Sans réponse positive à ces demandes formulées depuis plusieurs mois, nous envisageons d’ouvrir les lieux en janvier !

Malgré l’annonce d’un rassemblement prévu et autorisé jusqu’à 19h00, les syndicats et organisations contre la loi « sécurité globale » ont quitté les lieux, suivis de près par le camion-sono de la manifestation pour la défense de la culture, laissant les manifestant·e·s entouré·e·s par un dispositif répressif démesuré. L’omniprésence des forces de l’ordre dans toutes les rues adjacentes à la préfecture, contrôlant l’accès et le départ des lieux et provoquant une sensation d’oppression, a aussi causé le départ de nombreu·x·ses personnes, craignant de se faire nasser et charger sans possibilité de s’échapper. Rapidement, le nombre de personnes rassemblées a diminué de façon significative, passant de près de 2000 à 300 manifestant·e·s. Les personnes restantes ont essayé à deux reprises de quitter la préfecture en direction du cours Saint Pierre, sans succès. Accueilli·e·s par de nombreux gaz lacrymogènes, iels ont ensuite tenté de se diriger vers le centre-ville de Nantes, mais ont dû renoncer après avoir été repoussé·e·s par les canons à eau, sous la surveillance d’un hélicoptère, outils des forces de l’ordre de retour après une absence appréciable lors des dernières mobilisations. Le rassemblement a pris fin peu de temps après 19h00, laissant un sentiment de colère et de déception palpables, notamment causés par l’annonce sur place de l’absence de cortège commun.

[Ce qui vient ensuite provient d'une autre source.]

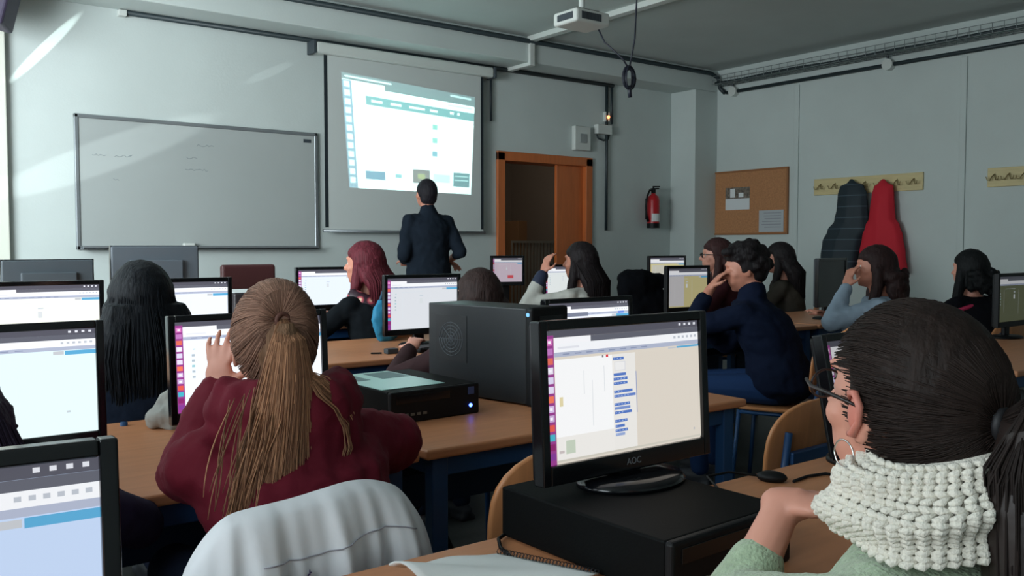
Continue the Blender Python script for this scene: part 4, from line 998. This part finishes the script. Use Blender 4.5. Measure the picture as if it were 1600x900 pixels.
# --- blonde ponytailed student
BXc, BYc = .735, 1.66
def loc(px, py, Y, bx=BXc, by=BYc): p = at(px, py, Y=Y); return Vector((p.x - bx, p.y - by, p.z))
wl_ = loc(352, 612, 1.90); 
g, HM, N, info, _ = person('student in a maroon hooded jacket with a long blonde ponytail, seen from behind', BXc, BYc, R(4), 1.178, hair='pony', hc=(128, 98, 76), k=1.0, lean=.10, hyaw=R(-17), hpitch=R(-4), vox=.0055, voxc=.009, hood=True,
    arms={'L': dict(w=wl_, e=(-.14, .23, .79), d=(.05, .0, 1), pn=(.7, .5, 0), curl=.25, sleeve=.95, spread=.25, side=-1, hk=.85), 'R': dict(w=(.30, .36, .79), e=(.30, .13, .80))},
    shirt_m=mat('maroon cloth', (104, 22, 40), .8, bump=.4, bscale=18, noise_amt=.10, scale=10, spec=.25), disp=.022, belly=1.12, puff=.016)
for s_ in (-1, 1):   # fuller sleeves
    pass
def hp(p): return HM @ Vector(p)
tie = hp((0.0, -.112, .052)); paths = []
for i in range(1300):
    a_ = rng.uniform(0, 2 * math.pi); dirn = Vector((math.cos(a_), 0, math.sin(a_)))
    y0 = (.05 if dirn.z > .2 else (.01 if dirn.z > -.35 else -.035)) + rng.uniform(-.02, .02); P_ = []
    for t in [j / 7 for j in range(8)]:
        yy = y0 + (-.112 - y0) * t; w = math.sqrt(max(.004, 1 - ((yy + .018) / .112) ** 2)); s2 = .088 + rng.uniform(0, .002)
        tz = .06 * t * t
        P_.append(hp((dirn.x * s2 * w, yy, .016 + tz * .6 + dirn.z * (s2 + .023) * w)))
    P_.append(tie + Vector((rng.uniform(-.007, .007), rng.uniform(-.004, .002), rng.uniform(-.007, .007))))
    paths.append(P_)
ho = [c for c in g.children if c.name.startswith('hair')][0]
strands(ho, 'hair_strands', paths, strand_m, rad=.001, base=(104, 76, 64), var=.22, tip=(160, 124, 106))
MB().tube([tie + Vector((.013 * math.cos(t / 12 * 6.283), -.003, .013 * math.sin(t / 12 * 6.283))) for t in range(13)], .005, 8).build('hair_tie', mat('brown elastic', (92, 56, 46), .7), g, smooth=True)
paths = []
def ptarget(u, v):   # u across -1..1, v down 0..1 ; ponytail falls over the back
    zt = tie.z - .005 - .375 * v
    cx = tie.x - .050 * v + .0 * math.sin(v * 3); half = .016 + .080 * v ** .6
    return Vector((cx + u * half - .012 * math.sin(v * 2.4), tie.y - .028 - .045 * math.sin(min(1, v * 1.7) * 1.57) - .012 * (1 - u * u), zt))
for i in range(1300):
    u = rng.uniform(-1, 1); dpt = rng.uniform(-1, .6) * .018 * (1 - u * u * .7); Lf = rng.uniform(.82, 1.06); ph = rng.uniform(0, 6.28); P_ = [tie + Vector((u * .006, .0, rng.uniform(-.006, .006)))]
    for j in range(1, 11):
        v = j / 10 * Lf; q = ptarget(u + .07 * math.sin(v * 5 + ph), v); q.y += dpt * min(1, v * 3); P_.append(q)
    paths.append(P_)
for i in range(80):   # the lock that swings out to the right
    o1 = rng.uniform(-.016, .016); q0 = ptarget(.75 + rng.uniform(-.2, .2), .25); P_ = [tie, q0]
    for (dx, dz) in ((.030, -.03), (.062, -.06), (.088, -.10), (.095, -.145), (.078, -.185), (.045, -.21)):
        P_.append(q0 + Vector((dx * rng.uniform(.92, 1.06) + o1, -.01 + o1, dz + o1)))
    paths.append([a.lerp(b, t) for a, b in zip(P_, P_[1:]) for t in (0, .5)] + [P_[-1]])
for i in range(26):   # thin hairs fallen over the left shoulder
    u = rng.uniform(0, 1); x0 = tie.x - .05 - .13 * u; z0 = tie.z - .12 - .05 * u; P_ = []
    for j in range(7): v = j / 6; P_.append(Vector((x0 + .05 * (1 - v) ** 2 - .012 * math.sin(v * 3 + i) - .02 * v, N.y - .130 - .045 * math.sin(v * 2.2), z0 + .03 - (.16 + .08 * (i % 5) / 5) * v)))
    paths.append(P_)
m = MB(); rings = []
for j in range(12):
    v = j / 11 * .97; rings.append([ptarget(math.cos(a) * .9, v) + Vector((0, .012 + .014 * min(1, v * 3 + .3) * math.sin(a), 0)) for a in [2 * math.pi * q / 20 for q in range(20)]])
m.loft(rings); po = m.build('ponytail', mat('hair 128 98 76', (128, 98, 76), .45, bump=.5), g, smooth=True)
strands(po, 'ponytail_strands', paths, strand_m, rad=.0013, base=(112, 78, 60), var=.25, tip=(198, 148, 114))
chair(.665, 1.66, R(2), 'school chair of the blonde student, hidden under the white jacket', top=.81)
# white jacket draped over that chair
e = empty('white_jacket', (.658, 1.43, 0), R(2), 'white jacket draped over the back of the blonde student\'s chair', 'jacket')
wj = mat('white jacket cloth', (236, 240, 246), .7, noise_amt=.03, scale=8, bump=.25, bscale=12)
nu, nv = 96, 30; outer = []; 
def jk(u, v, side):  # u -1..1 across, v 0 top .. 1 bottom
    au = abs(u); top = .826 - .012 * u * u - .055 * au ** 4 - .05 * max(0, au - .7) ** 1.5 * 4 + .006 * math.sin(u * 5)
    wid = .218 + .045 * v ** .7 + .012 * math.sin(v * 4 + 1)
    x = u * wid; z = top - v * .50 - .02 * math.sin(u * 4 + 2) * v
    fold = (.017 * math.sin(u * 11 + .8 + .8 * v) + .010 * math.sin(u * 23 + 2 * v) + .006 * math.sin(u * 41)) * min(1, v * 2.5 + .12)
    yb = .018 + .055 * min(1, v * 5) ** .6 * (1 - .15 * v)
    y = (-yb - fold) if side < 0 else (yb * .8 + fold * .3)
    y *= math.sqrt(max(0, 1 - au ** 6)) * .9 + .1
    y += .018 * u * u - .0
    return Vector((x, y - .03 * v * (1 if side < 0 else 0), z))
rings = []
for i in range(nv + 1):
    v = (i / nv) ** 1.3; us = [-math.cos(math.pi * q / nu) for q in range(nu + 1)]
    rings.append([jk(u, v, -1) for u in us] + [jk(u, v, 1) for u in us[::-1]][1:-1])
tp = [jk(u, 0, -1).lerp(jk(u, 0, 1), .5) + Vector((0, 0, .008)) for u in us]; tp = tp + tp[::-1][1:-1]
rings.insert(0, [a.lerp(b, .6) for a, b in zip(rings[0], tp)]); rings.insert(0, tp)
MB().loft(rings, cap=False).build('jacket_cloth', wj, e, smooth=True, sub=1)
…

Une fois de plus, la nécessité d’organiser la convergence des luttes est indéniable, au vu du déroulé général de cette mobilisation. Comme nous l’a indiqué une militante de l’union syndicale Solidaires, les membres de la coordination nantaise contre la loi « sécurité globale » n’étaient pas en lien avec les organisat·eurs·rices de la manifestation pour la défense du milieu culturel, alors que cette dernière répondait à un appel national largement relayé. Ce manque de communication et de convergence pose question, dans un contexte sécuritaire et de plus en plus autoritaire, notamment avec la mise en place du couvre-feu, contexte qui génère des interdictions de manifester comme ce fut le cas samedi dernier à Nantes. Le mutisme de la coordination nantaise contre la loi « sécurité globale » vis-à-vis du texte de loi « séparatisme/confortant le respect des principes de la République » s’ajoute à ce manque de communication et de convergence, faisant craindre l’isolement de chacune des luttes et le triomphe total des offensives néolibérales, racistes et fascistes. C’est donc ce séparatisme des élites qu’il nous faut identifier et combattre, si l’on veut réussir à défendre les libertés fondamentales et individuelles de toustes.